Before going to Basel, though, they took a train to a small town near Bern in an attempt to procure some cow bells. They wanted the same that a farmer would buy and not the touristic kind, so they sought out a hardware store. Since no tourist would ever have cause to be in this area, nobody spoke English, but they managed to convey their intent to one of the employees, and she dutifully started them on a wild goose chase which they had the good sense to ignore. As the young lady made some calls to try to help them, another employee and several customers got involved, each trying to aid Raul and Lauren and throwing in the few English words they knew to boot.

Their failed mission complete, they travelled back to Bern and on to Basel. They brought with them only their daypack, for in Bern, they had taken advantage of a useful railway service that allowed them, for a small fee, to ship their large backpack on to Zürich, where it would be waiting for them the following day.

Since Basel does not figure among the cities in their guidebook, Raul and Lauren stopped at the very helpful Tourist Information in the train station and there, made a hotel reservaion and got information on various city walks. When they arrived at their hotel to check in, they found it was a “proper” hotel, lacking the charms of a family-run pension. That said, it was one of the most comfortable places they had stayed in during the whole trip.

When they left the hotel to explore the city, it was sunny and warmer than anywhere else they had been. They followed two of the well-signed city walks. The most enjoyable portions were the ferry crossing of the Rhine and the promenade along the river.

It was just beginning to rain as they neared their hotel, so they decided to stay inside for the rest of the evening. Raul napped, and Lauren waited for the rain to let up to visit Coop and buy their standard picnic fare for dinner.

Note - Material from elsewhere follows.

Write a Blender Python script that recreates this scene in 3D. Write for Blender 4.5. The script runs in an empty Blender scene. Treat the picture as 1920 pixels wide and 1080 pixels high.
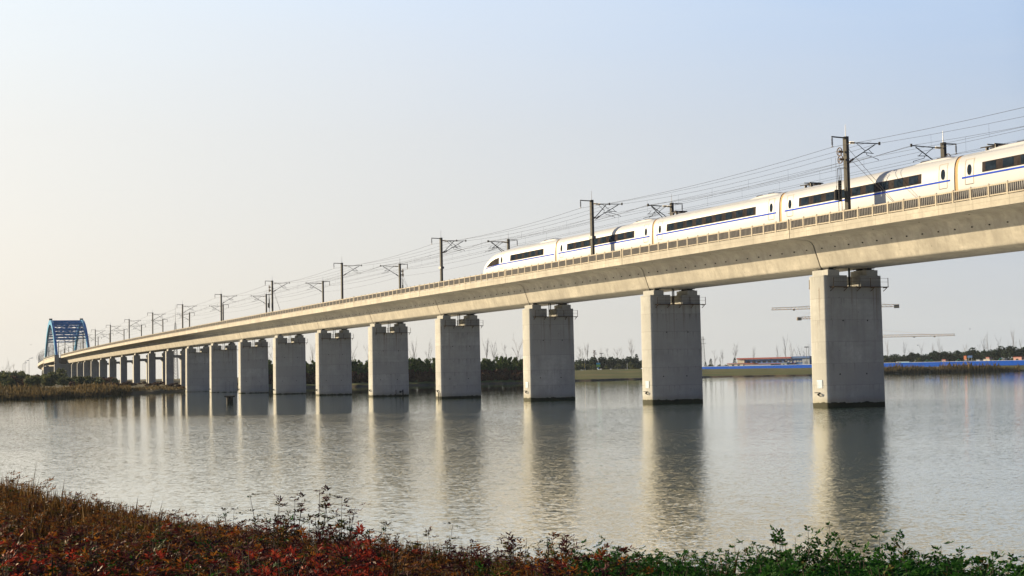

Day 22 – Save the Best Bite for Last

More clouds and rain prevented further cycling. The day was thus spent running errands, shopping, shipping, and resting. After visiting the only place of Internet access in town, Raul and Lauren took the train to Bern. Here, they took shelter from the rain under the arcades while they shopped. The only shopping they did, though, was at a giant Coop. Their intent was to stock up on their favorite Swiss products and ship them home to be enjoyed later. They purchased soaps, syrups for juices, large jars of Nutella, and several kinds of chocolates. They looked for a hardware store in which to purchase a cowbell, but the tourist information person sent them to a “software” store instead–Apple. They spent a while at the post office packing their purchases into two large boxes and wrapping everything carefully in newspaper. They hope the boxes make it home.

Before returning to Murten, Raul got the location of a real hardware store 20 minutes from Bern by train. They plan to go there tomorrow. While they waited for the train to Murten, Lauren bought a chocolate muffin, and Raul said he did not want any of it. As she normally does, Lauren ate all around the muffin, saving the icing on top and the chocolate cream in the middle for one last, delicious bite. Then Raul greedily snatched it away and swallowed it whole. Stinking Raul!

In Murten, they strolled on the ramparts some more before finishing the night with dinner at an Italian place. It was a bit of a challenge with the drink orders. Lauren asked for tap water, and Raul wanted a bottle of carbonated water, as well as a glass of water with mint syrup. They were given a glass of still water with mint syrup for Lauren, and a glass of carbonated water with mint syrup for Raul.

A final note: Raul and Lauren are the only English-speaking tourists they have encountered in Murten. It’s nice to be away from the popular places for a few days.